**PROVIDED RECORDS:**

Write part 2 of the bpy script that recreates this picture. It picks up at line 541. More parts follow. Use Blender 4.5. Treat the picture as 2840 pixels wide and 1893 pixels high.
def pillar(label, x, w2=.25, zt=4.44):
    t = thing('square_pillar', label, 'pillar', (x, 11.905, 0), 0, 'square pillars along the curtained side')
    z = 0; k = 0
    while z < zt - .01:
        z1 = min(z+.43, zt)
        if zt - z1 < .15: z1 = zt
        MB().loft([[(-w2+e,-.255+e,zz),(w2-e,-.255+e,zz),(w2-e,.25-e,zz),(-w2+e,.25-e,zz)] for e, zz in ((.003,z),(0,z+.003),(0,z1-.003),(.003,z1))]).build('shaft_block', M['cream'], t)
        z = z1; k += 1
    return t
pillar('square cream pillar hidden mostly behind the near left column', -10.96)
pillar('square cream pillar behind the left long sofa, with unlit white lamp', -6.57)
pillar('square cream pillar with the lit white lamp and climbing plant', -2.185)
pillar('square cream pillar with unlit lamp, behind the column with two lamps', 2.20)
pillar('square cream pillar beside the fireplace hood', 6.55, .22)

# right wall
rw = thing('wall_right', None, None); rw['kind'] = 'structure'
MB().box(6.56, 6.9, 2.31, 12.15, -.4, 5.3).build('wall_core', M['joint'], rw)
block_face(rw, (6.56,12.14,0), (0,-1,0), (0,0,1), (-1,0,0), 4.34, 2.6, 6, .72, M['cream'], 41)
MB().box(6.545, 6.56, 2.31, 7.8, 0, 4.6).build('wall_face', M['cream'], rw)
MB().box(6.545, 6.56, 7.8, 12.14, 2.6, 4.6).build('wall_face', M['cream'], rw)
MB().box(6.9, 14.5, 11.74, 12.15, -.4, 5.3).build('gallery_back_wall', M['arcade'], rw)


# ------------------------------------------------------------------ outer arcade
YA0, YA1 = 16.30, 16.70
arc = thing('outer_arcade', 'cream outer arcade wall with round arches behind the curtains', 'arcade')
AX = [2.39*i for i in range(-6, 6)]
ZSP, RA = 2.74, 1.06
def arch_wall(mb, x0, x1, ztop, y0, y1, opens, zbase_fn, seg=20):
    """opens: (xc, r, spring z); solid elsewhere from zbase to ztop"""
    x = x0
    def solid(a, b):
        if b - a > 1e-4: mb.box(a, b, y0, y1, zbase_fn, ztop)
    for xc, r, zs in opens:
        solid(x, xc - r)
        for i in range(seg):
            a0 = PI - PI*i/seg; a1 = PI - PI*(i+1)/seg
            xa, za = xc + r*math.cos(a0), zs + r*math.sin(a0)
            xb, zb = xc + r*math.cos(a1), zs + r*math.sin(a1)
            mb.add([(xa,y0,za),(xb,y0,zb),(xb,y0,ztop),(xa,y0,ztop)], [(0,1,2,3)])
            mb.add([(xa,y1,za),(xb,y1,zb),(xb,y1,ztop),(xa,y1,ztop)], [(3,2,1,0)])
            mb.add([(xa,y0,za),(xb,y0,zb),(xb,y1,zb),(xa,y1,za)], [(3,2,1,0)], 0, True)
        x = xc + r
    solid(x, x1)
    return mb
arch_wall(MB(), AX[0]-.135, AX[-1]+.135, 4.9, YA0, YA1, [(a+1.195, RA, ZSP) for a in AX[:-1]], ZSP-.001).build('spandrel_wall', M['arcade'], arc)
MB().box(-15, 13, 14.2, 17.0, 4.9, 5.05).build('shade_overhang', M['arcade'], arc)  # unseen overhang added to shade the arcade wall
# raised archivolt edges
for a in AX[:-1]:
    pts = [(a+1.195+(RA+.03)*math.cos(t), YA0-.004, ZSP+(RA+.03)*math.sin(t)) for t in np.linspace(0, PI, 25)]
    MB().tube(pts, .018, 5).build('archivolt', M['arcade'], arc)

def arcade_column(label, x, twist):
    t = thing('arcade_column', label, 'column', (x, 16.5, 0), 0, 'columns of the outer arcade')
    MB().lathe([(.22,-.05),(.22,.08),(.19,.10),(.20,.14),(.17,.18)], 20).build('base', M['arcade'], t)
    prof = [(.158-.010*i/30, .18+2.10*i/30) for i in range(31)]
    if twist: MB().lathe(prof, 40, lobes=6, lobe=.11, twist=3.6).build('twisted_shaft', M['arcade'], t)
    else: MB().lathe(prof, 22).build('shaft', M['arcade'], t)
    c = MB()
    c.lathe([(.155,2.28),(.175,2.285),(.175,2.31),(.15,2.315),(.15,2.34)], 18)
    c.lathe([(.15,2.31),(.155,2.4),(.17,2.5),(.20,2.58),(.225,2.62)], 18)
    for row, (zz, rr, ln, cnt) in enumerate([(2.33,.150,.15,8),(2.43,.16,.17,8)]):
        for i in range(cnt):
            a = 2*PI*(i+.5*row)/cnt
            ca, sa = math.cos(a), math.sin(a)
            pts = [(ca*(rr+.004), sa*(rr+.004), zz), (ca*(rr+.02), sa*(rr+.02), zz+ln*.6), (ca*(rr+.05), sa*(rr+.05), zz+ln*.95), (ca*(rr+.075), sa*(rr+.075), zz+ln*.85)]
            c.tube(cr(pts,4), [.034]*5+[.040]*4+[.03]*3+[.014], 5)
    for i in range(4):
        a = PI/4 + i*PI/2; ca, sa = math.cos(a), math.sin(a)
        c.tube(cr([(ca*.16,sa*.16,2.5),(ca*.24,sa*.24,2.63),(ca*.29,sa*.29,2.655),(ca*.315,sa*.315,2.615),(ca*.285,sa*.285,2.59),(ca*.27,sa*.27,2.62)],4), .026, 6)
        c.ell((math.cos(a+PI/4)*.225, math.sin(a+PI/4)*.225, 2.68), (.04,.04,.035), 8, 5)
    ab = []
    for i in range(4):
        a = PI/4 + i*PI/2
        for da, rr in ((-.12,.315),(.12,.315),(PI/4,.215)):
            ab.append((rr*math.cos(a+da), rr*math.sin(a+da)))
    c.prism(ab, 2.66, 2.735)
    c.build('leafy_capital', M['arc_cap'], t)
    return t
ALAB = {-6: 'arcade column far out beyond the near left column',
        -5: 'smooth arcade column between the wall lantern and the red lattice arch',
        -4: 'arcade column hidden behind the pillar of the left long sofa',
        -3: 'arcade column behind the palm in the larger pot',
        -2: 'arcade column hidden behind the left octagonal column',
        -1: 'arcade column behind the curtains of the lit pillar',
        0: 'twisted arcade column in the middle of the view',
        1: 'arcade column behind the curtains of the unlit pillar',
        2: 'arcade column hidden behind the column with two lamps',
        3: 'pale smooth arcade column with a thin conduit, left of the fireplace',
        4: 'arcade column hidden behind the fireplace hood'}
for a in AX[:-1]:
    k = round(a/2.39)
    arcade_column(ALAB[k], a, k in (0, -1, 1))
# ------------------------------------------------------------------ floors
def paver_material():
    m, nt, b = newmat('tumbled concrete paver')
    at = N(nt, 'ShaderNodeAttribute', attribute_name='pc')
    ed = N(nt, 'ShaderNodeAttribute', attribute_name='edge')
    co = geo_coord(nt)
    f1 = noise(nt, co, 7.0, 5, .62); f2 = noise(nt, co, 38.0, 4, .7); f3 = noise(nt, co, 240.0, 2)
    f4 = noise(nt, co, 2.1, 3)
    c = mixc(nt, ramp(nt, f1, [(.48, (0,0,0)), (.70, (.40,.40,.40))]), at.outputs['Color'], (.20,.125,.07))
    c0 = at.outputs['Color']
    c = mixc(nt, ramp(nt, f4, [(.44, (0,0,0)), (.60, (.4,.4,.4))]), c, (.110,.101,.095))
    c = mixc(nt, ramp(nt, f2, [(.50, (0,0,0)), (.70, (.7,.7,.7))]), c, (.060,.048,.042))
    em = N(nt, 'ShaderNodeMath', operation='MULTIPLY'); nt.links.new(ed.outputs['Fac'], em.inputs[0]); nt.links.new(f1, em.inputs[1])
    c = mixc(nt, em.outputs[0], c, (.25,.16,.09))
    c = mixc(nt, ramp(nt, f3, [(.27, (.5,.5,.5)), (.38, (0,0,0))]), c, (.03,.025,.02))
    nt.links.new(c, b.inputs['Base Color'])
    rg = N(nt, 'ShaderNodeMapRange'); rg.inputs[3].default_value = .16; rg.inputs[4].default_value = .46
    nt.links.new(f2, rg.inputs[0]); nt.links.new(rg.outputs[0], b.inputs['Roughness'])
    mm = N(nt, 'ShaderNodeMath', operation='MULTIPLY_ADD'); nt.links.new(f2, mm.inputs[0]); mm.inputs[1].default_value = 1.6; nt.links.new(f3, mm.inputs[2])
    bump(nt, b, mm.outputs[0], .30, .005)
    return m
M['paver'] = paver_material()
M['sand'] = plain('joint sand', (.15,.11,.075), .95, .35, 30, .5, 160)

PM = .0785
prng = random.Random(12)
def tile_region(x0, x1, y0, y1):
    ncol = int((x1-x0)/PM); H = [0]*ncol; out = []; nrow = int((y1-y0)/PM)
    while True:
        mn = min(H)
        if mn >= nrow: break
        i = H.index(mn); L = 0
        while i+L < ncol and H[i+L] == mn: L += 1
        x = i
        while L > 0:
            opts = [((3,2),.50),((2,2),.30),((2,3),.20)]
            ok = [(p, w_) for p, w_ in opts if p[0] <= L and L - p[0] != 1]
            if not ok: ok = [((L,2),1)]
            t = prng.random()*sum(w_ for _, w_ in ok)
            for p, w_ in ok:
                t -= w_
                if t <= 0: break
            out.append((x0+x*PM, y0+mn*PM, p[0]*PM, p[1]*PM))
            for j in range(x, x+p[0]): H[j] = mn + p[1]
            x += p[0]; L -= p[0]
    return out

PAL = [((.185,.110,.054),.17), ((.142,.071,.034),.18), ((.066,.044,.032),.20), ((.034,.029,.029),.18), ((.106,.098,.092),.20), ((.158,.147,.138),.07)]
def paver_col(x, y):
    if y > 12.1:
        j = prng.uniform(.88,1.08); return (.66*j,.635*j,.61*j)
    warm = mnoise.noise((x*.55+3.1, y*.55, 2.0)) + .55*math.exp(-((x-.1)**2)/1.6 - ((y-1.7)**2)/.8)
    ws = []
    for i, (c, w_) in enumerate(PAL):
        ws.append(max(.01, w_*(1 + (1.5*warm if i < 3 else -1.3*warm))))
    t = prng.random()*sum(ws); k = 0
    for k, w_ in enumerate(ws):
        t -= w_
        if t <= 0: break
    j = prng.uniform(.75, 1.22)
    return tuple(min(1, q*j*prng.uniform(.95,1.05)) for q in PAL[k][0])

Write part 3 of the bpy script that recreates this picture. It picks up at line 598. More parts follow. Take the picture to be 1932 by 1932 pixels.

**EXERCISE OBJECTIVE:** Look back at the entries above. Retype the line with "ZSP-.001).build('spandrel_wall', M['arcade'], arc)", the line with "MB().tube(pts, .018, 5).build('archivolt', M['arcade'], arc)", and all lines in between.

**CORRECT OUTPUT:**
arch_wall(MB(), AX[0]-.135, AX[-1]+.135, 4.9, YA0, YA1, [(a+1.195, RA, ZSP) for a in AX[:-1]], ZSP-.001).build('spandrel_wall', M['arcade'], arc)
MB().box(-15, 13, 14.2, 17.0, 4.9, 5.05).build('shade_overhang', M['arcade'], arc)  # unseen overhang added to shade the arcade wall
# raised archivolt edges
for a in AX[:-1]:
    pts = [(a+1.195+(RA+.03)*math.cos(t), YA0-.004, ZSP+(RA+.03)*math.sin(t)) for t in np.linspace(0, PI, 25)]
    MB().tube(pts, .018, 5).build('archivolt', M['arcade'], arc)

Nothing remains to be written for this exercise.